TASK DETAILS: Only the lines from the start of the data through the line containing "PI = math.pi" should be written out, exactly as they are, with both ends included and the pictures left out.

PROVIDED DATA:
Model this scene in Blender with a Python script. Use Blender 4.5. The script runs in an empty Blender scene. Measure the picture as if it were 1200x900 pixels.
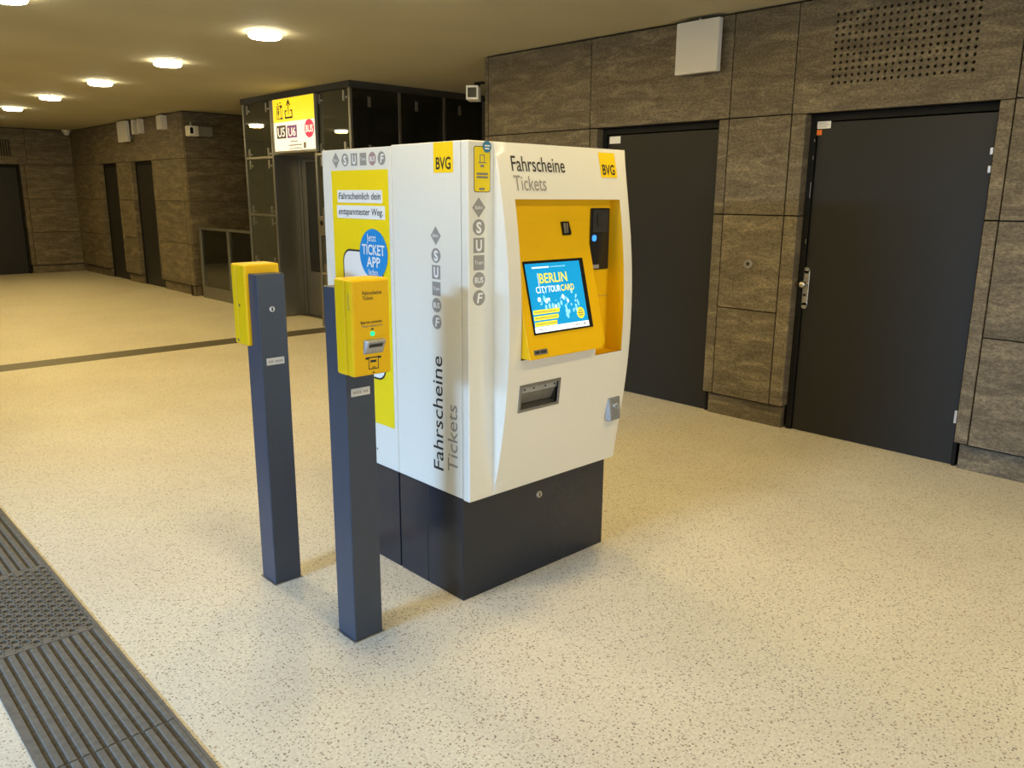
import bpy, bmesh, math, random
from mathutils import Vector, Matrix
random.seed(7)
SC = bpy.context.scene
COL = SC.collection
PI = math.pi

# ---------------------------------------------------------------- camera
YAW, PITCH, ROLL, FPX = 0.8154, -0.229, 0.007, 945.77
CAM = Vector((-1.906, -2.3012, 1.6))
fw = Vector((math.cos(PITCH)*math.cos(YAW), math.cos(PITCH)*math.sin(YAW), math.sin(PITCH)))
rt = Vector((math.sin(YAW), -math.cos(YAW), 0)); up = rt.cross(fw)
r2 = math.cos(ROLL)*rt + math.sin(ROLL)*up; u2 = -math.sin(ROLL)*rt + math.cos(ROLL)*up
cd = bpy.data.cameras.new('camera'); cam = bpy.data.objects.new('camera', cd); COL.objects.link(cam)
cam.matrix_world = Matrix(((r2.x, u2.x, -fw.x, CAM.x), (r2.y, u2.y, -fw.y, CAM.y), (r2.z, u2.z, -fw.z, CAM.z), (0, 0, 0, 1)))
cd.sensor_width = 36; cd.lens = FPX/1200*36; cd.clip_start = 0.05; cd.clip_end = 100
SC.camera = cam

# ---------------------------------------------------------------- light and exposure
EXPOSURE = 0.55
DAY_W, DAY_COL = 1000.0, (0.33, 0.60, 1.0)
DAY2_W, DAY2_COL = 34.0, (1.0, 0.84, 0.48)
LAMP_W, LAMP_COL, LENS_E = 12.5, (1.0, 0.69, 0.165), 26.0
SKY_COL, SKY_E = (0.62, 0.78, 1.0), 1.2
vs = SC.view_settings
SC.display_settings.display_device = 'sRGB'
vs.view_transform = 'Standard'; vs.look = 'None'; vs.exposure = EXPOSURE; vs.gamma = 1.0; vs.use_curve_mapping = False
w = bpy.data.worlds.new('sky'); SC.world = w; w.use_nodes = True
bg = w.node_tree.nodes['Background']; bg.inputs[0].default_value = (*SKY_COL, 1); bg.inputs[1].default_value = SKY_E

def area(name, loc, target, sx, sy, power, colour, shape='RECTANGLE', spread=PI):
    ld = bpy.data.lights.new(name, 'AREA'); ld.shape = shape; ld.size = sx
    if shape in ('RECTANGLE', 'ELLIPSE'): ld.size_y = sy
    ld.energy = power; ld.color = colour; ld.spread = spread
    lo = bpy.data.objects.new(name, ld); COL.objects.link(lo); lo.location = loc
    d = (Vector(target) - Vector(loc)).normalized()
    lo.rotation_euler = d.to_track_quat('-Z', 'Y').to_euler()
    return lo
area('daylight_entrance', (-9.0, 0.30, 3.35), (0.0, 0.1, 0.6), 2.0, 1.7, DAY_W, DAY_COL)
area('daylight_front', (0.5, -6.5, 1.45), (0.5, 0.0, 1.2), 7.0, 2.4, DAY2_W, DAY2_COL)

# ---------------------------------------------------------------- materials
def mat(name, col, rough=0.5, metal=0.0, noise=0.0, nscale=60.0, bump=0.0, spec=0.5, emit=0.0, coat=0.0):
    m = bpy.data.materials.new(name); m.use_nodes = True
    nt = m.node_tree; b = nt.nodes['Principled BSDF']
    b.inputs['Base Color'].default_value = (*col, 1); b.inputs['Roughness'].default_value = rough
    b.inputs['Metallic'].default_value = metal; b.inputs['Specular IOR Level'].default_value = spec
    b.inputs['Coat Weight'].default_value = coat
    if emit:
        b.inputs['Emission Color'].default_value = (*col, 1); b.inputs['Emission Strength'].default_value = emit
    if noise or bump:
        tc = nt.nodes.new('ShaderNodeTexCoord'); n = nt.nodes.new('ShaderNodeTexNoise')
        n.inputs['Scale'].default_value = nscale; n.inputs['Detail'].default_value = 3
        nt.links.new(tc.outputs['Object'], n.inputs['Vector'])
        if noise:
            rp = nt.nodes.new('ShaderNodeMapRange'); rp.inputs['From Min'].default_value = .3; rp.inputs['From Max'].default_value = .7
            rp.inputs['To Min'].default_value = 1-noise; rp.inputs['To Max'].default_value = 1+noise
            nt.links.new(n.outputs['Fac'], rp.inputs['Value'])
            vm = nt.nodes.new('ShaderNodeVectorMath'); vm.operation = 'SCALE'; vm.inputs[0].default_value = col
            nt.links.new(rp.outputs[0], vm.inputs['Scale']); nt.links.new(vm.outputs[0], b.inputs['Base Color'])
        if bump:
            bp = nt.nodes.new('ShaderNodeBump'); bp.inputs['Strength'].default_value = bump; bp.inputs['Distance'].default_value = .002
            nt.links.new(n.outputs['Fac'], bp.inputs['Height']); nt.links.new(bp.outputs[0], b.inputs['Normal'])
    return m

def nd(nt, kind, **kw):
    n = nt.nodes.new(kind)
    for k, v in kw.items():
        if k in n.inputs.keys(): n.inputs[k].default_value = v
        else: setattr(n, k, v)
    return n
def ramp(nt, stops, src):
    n = nt.nodes.new('ShaderNodeValToRGB'); e = n.color_ramp.elements
    e[0].position, e[0].color = stops[0][0], (*stops[0][1], 1); e[1].position, e[1].color = stops[1][0], (*stops[1][1], 1)
    for p, c in stops[2:]:
        x = e.new(p); x.color = (*c, 1)
    nt.links.new(src, n.inputs[0]); return n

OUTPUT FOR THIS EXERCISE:
Model this scene in Blender with a Python script. Use Blender 4.5. The script runs in an empty Blender scene. Measure the picture as if it were 1200x900 pixels.
import bpy, bmesh, math, random
from mathutils import Vector, Matrix
random.seed(7)
SC = bpy.context.scene
COL = SC.collection
PI = math.pi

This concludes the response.